South Miami Mayor Philip Stoddard on the roof of his home in April 2019. Stoddard went off the grid for seven days to test the house’s readiness for hurricane season, using only solar panels and two Tesla wall batteries to power his home. Daniel A. Varela dvarela@miamiherald.com

Stoddard gained a national profile: He was appointed in 2015 to help the Obama administration develop policy on sea level rise as part of the Governance Coordinating Committee of the National Ocean Council. He has championed the idea of “managed retreat” — controlled flooding, rather than raising roads, in the region’s most vulnerable areas.

On another front, Stoddard acknowledged that he has only been “partially successful”: revitalizing South Miami’s struggling downtown and increasing its commercial tax base. The Shops at Sunset Place, an open-air mall along U.S. 1, has long suffered from vacant storefronts and a lack of shoppers and diners. The City Commission spiked a proposed makeover to the mall in 2017.

This past April, the commission reversed course and approved a tweaked version of the plan for developers to tear down roughly half of the mall, encompassing about 80,000 square feet of mostly vacant retail space, and replace it with three apartment and hotel towers along South Dixie Highway.

Stoddard said he wasn’t a fan of development when he first became mayor, but has changed his approach over time as he has studied city planning. He said South Miami’s commercial development has a long way to go.

“If you gave me another 10 years, I would definitely get it done,” Stoddard said. “I know how to do it now.”

Stoddard has had his detractors, especially those who say he’s welcomed too much development downtown.

Vice Mayor Walter Harris, who was first elected to the commission when Stoddard took office in 2010, has clashed with Stoddard on the issue.

“He believes more in, I call it, excessive development than I do,” Harris said. “He has a lot of projects on the horizon that hopefully will never happen.”

But Harris praised Stoddard’s environmental efforts and his approach to the job.

“He’s the smartest, most conscientious mayor this city has ever had,” Harris said. “We don’t agree on all particular matters, but we’re still friends.”

Horace Feliu, the mayor of South Miami from 2002 to 2004 and again from 2006 to 2010, has been battling Stoddard for residents’ votes on the issue of development for years. Stoddard defeated him narrowly for mayor in both 2016 and 2018.

“We have to keep our downtown free of high buildings or high density,” said Feliu, one of six candidates who have filed to run for mayor on Feb. 11, according to the city website. Stoddard “has a different opinion and I respect that. I’ve raised my kids here. I want to make sure that future generations and new families that have kids can enjoy the things that my kids did.”
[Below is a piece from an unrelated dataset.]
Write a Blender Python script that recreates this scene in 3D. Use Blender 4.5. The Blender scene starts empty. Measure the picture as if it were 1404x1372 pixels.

But Stoddard has increasingly pushed the city to invest in its commercial district.

“Some older members of the community don’t want any development contrary to how things used to be,” Stoddard said. “And yet they don’t propose a viable solution.”

Stoddard said he wouldn’t rule out running for political office in the future, but for now, he said he will focus on teaching, traveling with his wife and spending time with his daughter, who is about to graduate from college.

He’s also throwing his support behind one of the candidates running for his seat on Feb. 11: Sally Philips, the chair of South Miami’s planning board and a retired psychologist who has an environmental bent similar to Stoddard’s.

Stoddard won the 2016 race by just 200 votes. He won again in 2018 despite last minute robocalls to voters accusing him of an inappropriate sexual encounter with a former commissioner.

The recorded call included an account by Valerie Newman of an unwanted kiss at her home in 2010 or 2011. Stoddard has denied the accusation.

Stoddard said he’ll be available to help the new mayor, whoever it is. That person will take office immediately after the February election.

“I really want to see whoever succeeds me be successful,” he said. “I’ll help them finish things in progress.”

Stoddard said he’s appreciated the learning experience of being mayor, including calling up experts to get him up to speed on various issues. But the job has taken time away from his teaching and his research. Stoddard has thousands of mosquitoes in his lab at FIU, where he’s studying how the species resists human attempts at control.

The mayor described himself as a bit of an introvert. Running a city, he said, has forced him out of his comfort zone.

“I’m not the kind of person whose life is fulfilled by being an elected official,” he said. “It doesn’t make me feel whole.”

He added: “I’m busy. I’ve held down two jobs for 10 years. I’m sort of looking forward to getting my life back.”